If you get more than 50% of these correct you are obviously strong on your artists and could make a very good artist’s husband or wife. If you know them already, then I apologise. Call it, if you will, collateral damage.
Thursday, 21 June 2007
Working Space
The space where we live is small but adequate. It is a flat off a busy road, set back just far enough to create a kind of barrier between you and the traffic. (I can hear it now.) The artist works in the main room, an open-plan affair with one large red sofa, a round table, floorboards, books, a TV with news bleeding in from Iraq, and an atmosphere of industry, irritability, and hope. As I have said before, the artist gave up her studio some years ago in order to spend more time with the children. As a result, there is this extraordinary coexistence in the room between an artist's and child's sensibility, not so much an atelier as playground. As for the hours, they vary but can go on late, however much interspersed with child-caring tasks and general emotional wear and tear. As I am in the room frequently at present, though I am on standby to go abroad, I feel closer to the process than usual. Also, much discussion about the work can be had. We can try things out like http://www.resonancefm.com/. I can read out sections from a book I'm attempting to write. We can glory, no doubt prematurely, in the fact that despite my adventurism and nocturnal past, we are closer than before. All the while, the piece the artist is working on builds and builds.

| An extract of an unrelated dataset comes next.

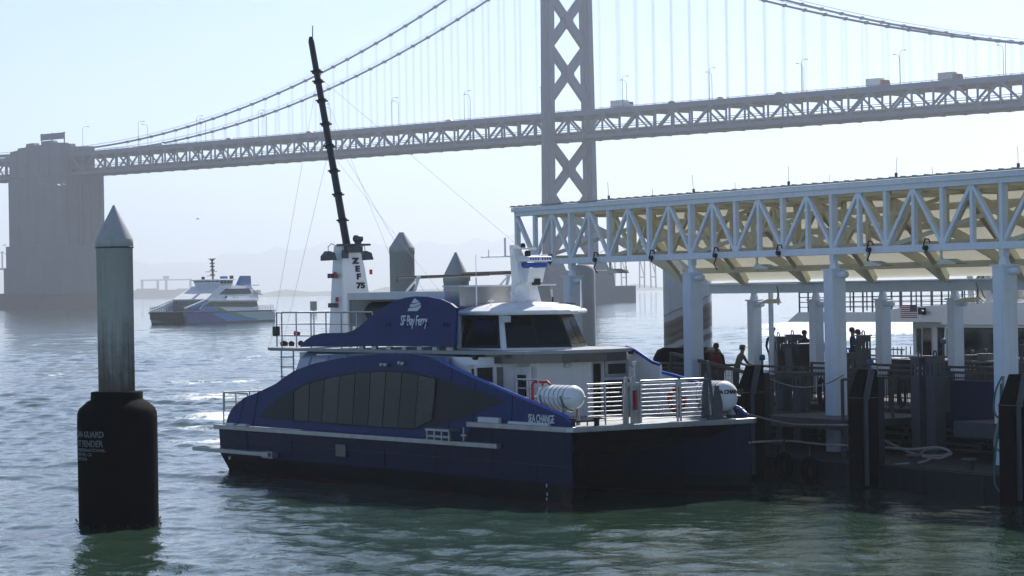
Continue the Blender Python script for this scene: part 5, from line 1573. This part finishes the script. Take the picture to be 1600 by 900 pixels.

There is much layering, intense detail, and this develops slowly, like a well-honed argument ultimately delivered with warm conviction.
Sunday, 17 June 2007
The object of their love
She gave up her studio to be with her children, the artist I married, and to the children it must seem strange when friends say they do not have an artist as a mother, as I imagine nothing is more natural to their seven year-old and four year-old selves than the object of their love, their mother, standing by the wall creating.